A predileção pelo teatro de Greig é notória nas encenações de Lua Amarela também com encenação de Pedro Carraca, nomeado para o melhor espetáculo de teatro pela SPA, em 2022 e, em 2015, Os Acontecimentos encenado por António Simão e Frágil encenado por Jorge Silva Melo. Os AU publicaram, na coleção dos Livrinhos de Teatro, algumas das suas peças, para além de terem dedicado, em 2001, um número especial da Revista AU, ao “Teatro que vem da Escócia” e, nomeadamente, a David Greig.
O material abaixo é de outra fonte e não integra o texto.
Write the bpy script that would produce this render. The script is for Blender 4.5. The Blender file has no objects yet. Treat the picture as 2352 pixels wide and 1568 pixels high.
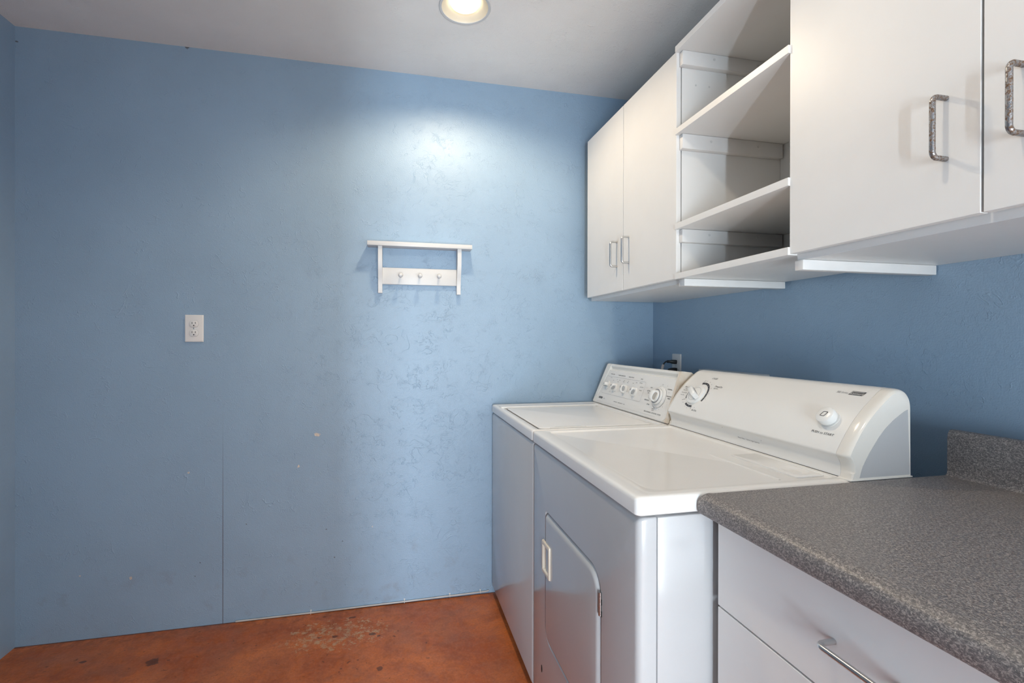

A rica e variada obra de Greig e a evidente criatividade e imaginação, demonstra preocupações vivenciais sobre a ordem social e pessoal no contexto do nosso mundo global. O fascínio pela diversidade internacional, social, cultural e política dos povos e o anseio de ligação entre eles confronta-se com a xenofobia latente em cada um de nós, que conduz à insidiosa separatividade. Na escrita de esta Europa de David Greig, a Europa real confrontava-se então com a guerra nos Balcãs, após a dissolução da Jugoslávia, espoletando memórias fatídicas e o espanto sobre a capacidade humana de guerra e destruição, não tinham passado ainda nem 50 anos sobre o fim da segunda grande guerra mundial e sobre as promessas de paz. Os conflitos no mundo atual e as vagas constantes de desalojados de suas próprias casas e vidas torna esta peça ainda mais atual, pelo que se trata de uma escolha importante que os AU fazem a contribuir para a reflexão profunda sobre o binómio empatia/barbárie nas culturas hodiernas.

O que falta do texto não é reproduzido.